◆ GIVEN REQUEST ◆
Output each line exactly as it appears, skipping any embedded picture.
---+---
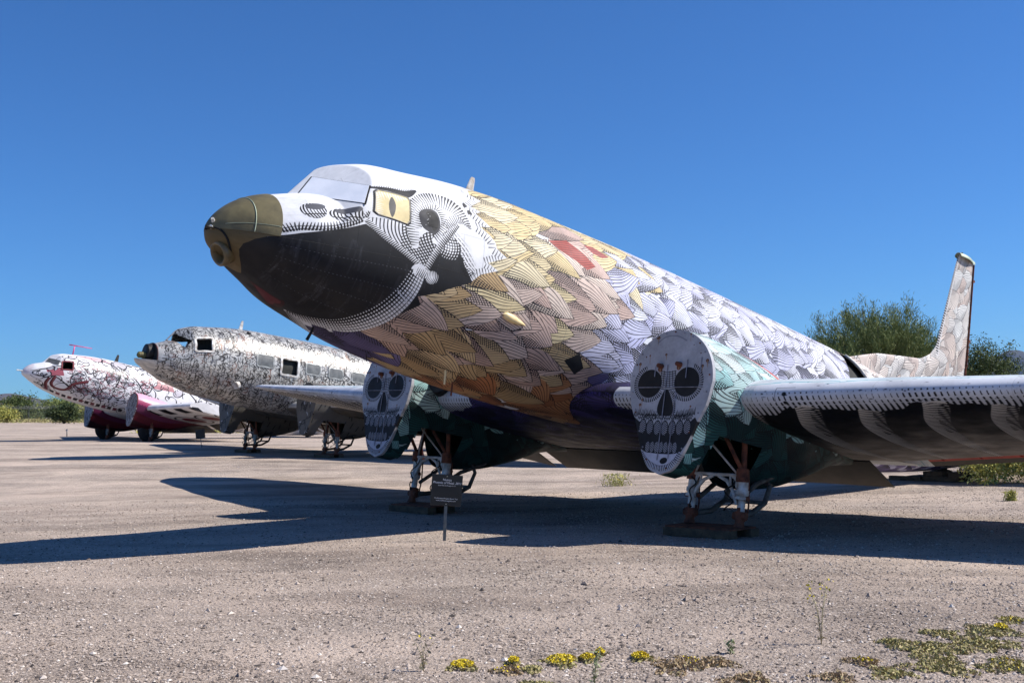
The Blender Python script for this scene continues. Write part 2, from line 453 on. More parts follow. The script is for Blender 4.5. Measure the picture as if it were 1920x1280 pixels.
    # cheek: fan of ribs, socket, arch, hinge bones
    fan = [(1.44,1.585),(1.588,1.55),(1.854,1.60),(1.97,1.70),(2.03,1.80),(2.16,1.66),(2.26,1.63),(2.36,1.74),(2.30,1.908),(2.25,2.135),(2.029,2.04),(1.824,1.925),(1.633,1.80)]
    cv.poly(fan, (242, 242, 245), smooth=4)
    cv.pfun(fan, lambda X, Y: np.maximum(stripes(X * .8 - Y * .35 + .05 * np.sin(Y * 8), .036, np.clip(.25 + .3 * (X - 1.5), .2, .6), 300), stripes(Y * .9 + X * .45, .04, .3, 300) * (X > 1.85)), smooth=4)
    cv.band([(2.036,1.86),(1.985,1.62),(1.99,1.40),(2.12,1.20),(2.36,1.12),(2.60,1.20),(2.80,1.46)], [.05, .085, .10, .10, .12, .11, .02], (244, 244, 246), ticks(.036, .5, -1, 1.4))
    cv.band([(2.06,1.62),(2.05,1.42),(2.16,1.28),(2.34,1.26),(2.42,1.42),(2.38,1.62),(2.30,1.74)], .05, (244, 244, 246), ticks(.034, .55, 1, 1.5))
    cv.poly([(2.07,1.42),(2.13,1.33),(2.24,1.30),(2.32,1.33),(2.355,1.44),(2.345,1.58),(2.28,1.66),(2.20,1.64),(2.11,1.58)], (56, 56, 62), smooth=4); cv.poly([(2.17,1.37),(2.24,1.33),(2.31,1.37),(2.335,1.46),(2.32,1.56),(2.27,1.62),(2.235,1.56),(2.20,1.57),(2.17,1.50),(2.20,1.44)], (20, 20, 24), smooth=3)
    for k in range(7): cv.ell(2.20 + .03 * K.gauss(0, 1), 1.47 + .05 * K.gauss(0, 1), .006, .006, 0, (190, 190, 190))
    crest = [(2.42,1.60),(2.52,1.72),(2.64,1.86),(2.74,2.0),(2.86,2.10)]
    cv.band([(p[0] + .07, p[1] - .07) for p in crest], [.10, .13, .14, .13, .06], None, lambda u, v: stripes(v * .10 + .1 * u, .03, np.clip(.1 + .3 * (v + 1) * .5, 0, .5), 300) * np.clip((v + .7) * 2, 0, 1) * (((u * 14 + v) % 1) < .82))
    cv.band(crest, .05, None, ticks(.032, .7, 1))
    cv.band([(2.42,1.52),(2.55,1.40),(2.68,1.36),(2.80,1.46)], [.05,.07,.06,.01], None, ticks(.03, .5, 1))
    cv.ell(2.50, 1.80, .16, .155, 0, (244, 244, 246), lambda u, v, d: np.maximum(stripes(u * .14 + .05 * v * v, .032, np.clip(.15 + .4 * d + .2 * v, .1, .8), 300), stripes(v * .14 + .03 * u * u, .034, np.clip(.12 + .35 * d, 0, .7), 300)))
    cv.band([(1.426,1.60),(1.635,1.799),(1.829,1.931),(2.034,2.047),(2.26,2.175)], .036, (244, 244, 246), ticks(.028, .75, 1, .8))
    cv.band([(2.235,2.14),(2.319,1.90),(2.45,1.66),(2.62,1.45)], [.035, .042, .045, .025], (244, 244, 246), ticks(.030, .8, 1, .8))
    cv.band([(2.14,2.19),(2.077,2.50),(1.965,2.82),(1.835,3.09),(1.661,3.42),(1.474,3.66),(1.327,3.84),(1.20,3.95)], [.10, .135, .15, .15, .14, .12, .10, .07], (238, 238, 242), lambda u, v: np.maximum(stripes(v * .13, .045, np.clip(.3 + .35 * v, .2, .8), 300), stripes(u + .02 * v, .04, np.clip(.3 + .3 * v, .15, .7), 300)))
    cv.band([(2.12,2.19),(2.30,2.21)], .05, (244, 244, 246), ticks(.025, .5, 1)); cv.ell(2.335, 2.225, .085, .085, 0, (246, 246, 248), lambda u, v, d: stripes(u * .085 + .03 * v * v, .022, np.clip(.55 * d + .2 * u, .05, .8), 300))
    cv.band([(1.975,2.50),(2.14,2.62)], .008, (220, 220, 225))
    # eye: the cockpit side window
    cv.band([(1.52,1.04),(1.743,1.075),(1.93,1.12),(2.09,1.02)], [.02,.035,.06,.02], (44, 44, 50), None)
    cv.band([(1.56,1.02),(1.743,1.04),(1.92,1.06),(2.07,.985)], [.015,.03,.035,.01], None, ticks(.028, .5, 1))
    eye = [(1.585,1.10),(1.935,1.19),(1.955,1.23),(1.935,1.56),(1.90,1.59),(1.56,1.49),(1.52,1.45),(1.55,1.13)]
    cv.poly([((x - 1.74) * 1.13 + 1.74, (y - 1.34) * 1.1 + 1.34) for x, y in eye], (48, 48, 52))
    cv.poly(eye, (242, 222, 168))
    cv.pfun(eye, lambda X, Y: 0 * X * Y)
    for k in range(12):
        x = 1.56 + k * .032; cv.band([(x, 1.12 + k * .008), (x + .02, 1.21 + K.uniform(0, .07))], [.009, .002], (252, 248, 236), n=3)
        cv.band([(1.545, 1.14 + k * .03), (1.60 + K.uniform(0, .03), 1.16 + k * .03)], [.008, .002], (252, 248, 236), n=3)
    cv.poly(catmull([(1.737,1.206),(1.695,1.30),(1.69,1.42),(1.724,1.526),(1.765,1.42),(1.772,1.30)], 6, True), (96, 94, 92))
    # bare brown nose skin below the radome
    nose = [(0,-.01),(.57,-.01),(.57,2.07),(.46,2.12),(.36,2.26),(.29,2.5),(.29,2.8),(.34,3.1),(.45,3.6),(.52,3.95),(0,3.95)]
    cv.poly(nose, (108, 93, 64))
    # faint panel seams
    for xx in (3.0, 4.55, 6.2, 7.8, 9.4, 11.0): cv.band([(xx, 0), (xx, 3.9)], .0035, None, lambda u, v: .35 + 0 * u, ink=(90, 90, 100), n=2)
    for tt in (.45, 1.05, 2.6): cv.band([(2.6, tt), (12, tt)], .003, None, lambda u, v: .3 + 0 * u, ink=(90, 90, 100), n=2)
    blob_noise(cv, 0, .022, 30, rng); blob_noise(cv, 0, .015, 8, rng)
    return cv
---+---
◆ RESPONSE FOR THIS EXERCISE ◆
The Blender Python script for this scene continues. Write part 2, from line 453 on. More parts follow. The script is for Blender 4.5. Measure the picture as if it were 1920x1280 pixels.
    # cheek: fan of ribs, socket, arch, hinge bones
    fan = [(1.44,1.585),(1.588,1.55),(1.854,1.60),(1.97,1.70),(2.03,1.80),(2.16,1.66),(2.26,1.63),(2.36,1.74),(2.30,1.908),(2.25,2.135),(2.029,2.04),(1.824,1.925),(1.633,1.80)]
    cv.poly(fan, (242, 242, 245), smooth=4)
    cv.pfun(fan, lambda X, Y: np.maximum(stripes(X * .8 - Y * .35 + .05 * np.sin(Y * 8), .036, np.clip(.25 + .3 * (X - 1.5), .2, .6), 300), stripes(Y * .9 + X * .45, .04, .3, 300) * (X > 1.85)), smooth=4)
    cv.band([(2.036,1.86),(1.985,1.62),(1.99,1.40),(2.12,1.20),(2.36,1.12),(2.60,1.20),(2.80,1.46)], [.05, .085, .10, .10, .12, .11, .02], (244, 244, 246), ticks(.036, .5, -1, 1.4))
    cv.band([(2.06,1.62),(2.05,1.42),(2.16,1.28),(2.34,1.26),(2.42,1.42),(2.38,1.62),(2.30,1.74)], .05, (244, 244, 246), ticks(.034, .55, 1, 1.5))
    cv.poly([(2.07,1.42),(2.13,1.33),(2.24,1.30),(2.32,1.33),(2.355,1.44),(2.345,1.58),(2.28,1.66),(2.20,1.64),(2.11,1.58)], (56, 56, 62), smooth=4); cv.poly([(2.17,1.37),(2.24,1.33),(2.31,1.37),(2.335,1.46),(2.32,1.56),(2.27,1.62),(2.235,1.56),(2.20,1.57),(2.17,1.50),(2.20,1.44)], (20, 20, 24), smooth=3)
    for k in range(7): cv.ell(2.20 + .03 * K.gauss(0, 1), 1.47 + .05 * K.gauss(0, 1), .006, .006, 0, (190, 190, 190))
    crest = [(2.42,1.60),(2.52,1.72),(2.64,1.86),(2.74,2.0),(2.86,2.10)]
    cv.band([(p[0] + .07, p[1] - .07) for p in crest], [.10, .13, .14, .13, .06], None, lambda u, v: stripes(v * .10 + .1 * u, .03, np.clip(.1 + .3 * (v + 1) * .5, 0, .5), 300) * np.clip((v + .7) * 2, 0, 1) * (((u * 14 + v) % 1) < .82))
    cv.band(crest, .05, None, ticks(.032, .7, 1))
    cv.band([(2.42,1.52),(2.55,1.40),(2.68,1.36),(2.80,1.46)], [.05,.07,.06,.01], None, ticks(.03, .5, 1))
    cv.ell(2.50, 1.80, .16, .155, 0, (244, 244, 246), lambda u, v, d: np.maximum(stripes(u * .14 + .05 * v * v, .032, np.clip(.15 + .4 * d + .2 * v, .1, .8), 300), stripes(v * .14 + .03 * u * u, .034, np.clip(.12 + .35 * d, 0, .7), 300)))
    cv.band([(1.426,1.60),(1.635,1.799),(1.829,1.931),(2.034,2.047),(2.26,2.175)], .036, (244, 244, 246), ticks(.028, .75, 1, .8))
    cv.band([(2.235,2.14),(2.319,1.90),(2.45,1.66),(2.62,1.45)], [.035, .042, .045, .025], (244, 244, 246), ticks(.030, .8, 1, .8))
    cv.band([(2.14,2.19),(2.077,2.50),(1.965,2.82),(1.835,3.09),(1.661,3.42),(1.474,3.66),(1.327,3.84),(1.20,3.95)], [.10, .135, .15, .15, .14, .12, .10, .07], (238, 238, 242), lambda u, v: np.maximum(stripes(v * .13, .045, np.clip(.3 + .35 * v, .2, .8), 300), stripes(u + .02 * v, .04, np.clip(.3 + .3 * v, .15, .7), 300)))
    cv.band([(2.12,2.19),(2.30,2.21)], .05, (244, 244, 246), ticks(.025, .5, 1)); cv.ell(2.335, 2.225, .085, .085, 0, (246, 246, 248), lambda u, v, d: stripes(u * .085 + .03 * v * v, .022, np.clip(.55 * d + .2 * u, .05, .8), 300))
    cv.band([(1.975,2.50),(2.14,2.62)], .008, (220, 220, 225))
    # eye: the cockpit side window
    cv.band([(1.52,1.04),(1.743,1.075),(1.93,1.12),(2.09,1.02)], [.02,.035,.06,.02], (44, 44, 50), None)
    cv.band([(1.56,1.02),(1.743,1.04),(1.92,1.06),(2.07,.985)], [.015,.03,.035,.01], None, ticks(.028, .5, 1))
    eye = [(1.585,1.10),(1.935,1.19),(1.955,1.23),(1.935,1.56),(1.90,1.59),(1.56,1.49),(1.52,1.45),(1.55,1.13)]
    cv.poly([((x - 1.74) * 1.13 + 1.74, (y - 1.34) * 1.1 + 1.34) for x, y in eye], (48, 48, 52))
    cv.poly(eye, (242, 222, 168))
    cv.pfun(eye, lambda X, Y: 0 * X * Y)
    for k in range(12):
        x = 1.56 + k * .032; cv.band([(x, 1.12 + k * .008), (x + .02, 1.21 + K.uniform(0, .07))], [.009, .002], (252, 248, 236), n=3)
        cv.band([(1.545, 1.14 + k * .03), (1.60 + K.uniform(0, .03), 1.16 + k * .03)], [.008, .002], (252, 248, 236), n=3)
    cv.poly(catmull([(1.737,1.206),(1.695,1.30),(1.69,1.42),(1.724,1.526),(1.765,1.42),(1.772,1.30)], 6, True), (96, 94, 92))
    # bare brown nose skin below the radome
    nose = [(0,-.01),(.57,-.01),(.57,2.07),(.46,2.12),(.36,2.26),(.29,2.5),(.29,2.8),(.34,3.1),(.45,3.6),(.52,3.95),(0,3.95)]
    cv.poly(nose, (108, 93, 64))
    # faint panel seams
    for xx in (3.0, 4.55, 6.2, 7.8, 9.4, 11.0): cv.band([(xx, 0), (xx, 3.9)], .0035, None, lambda u, v: .35 + 0 * u, ink=(90, 90, 100), n=2)
    for tt in (.45, 1.05, 2.6): cv.band([(2.6, tt), (12, tt)], .003, None, lambda u, v: .3 + 0 * u, ink=(90, 90, 100), n=2)
    blob_noise(cv, 0, .022, 30, rng); blob_noise(cv, 0, .015, 8, rng)
    return cv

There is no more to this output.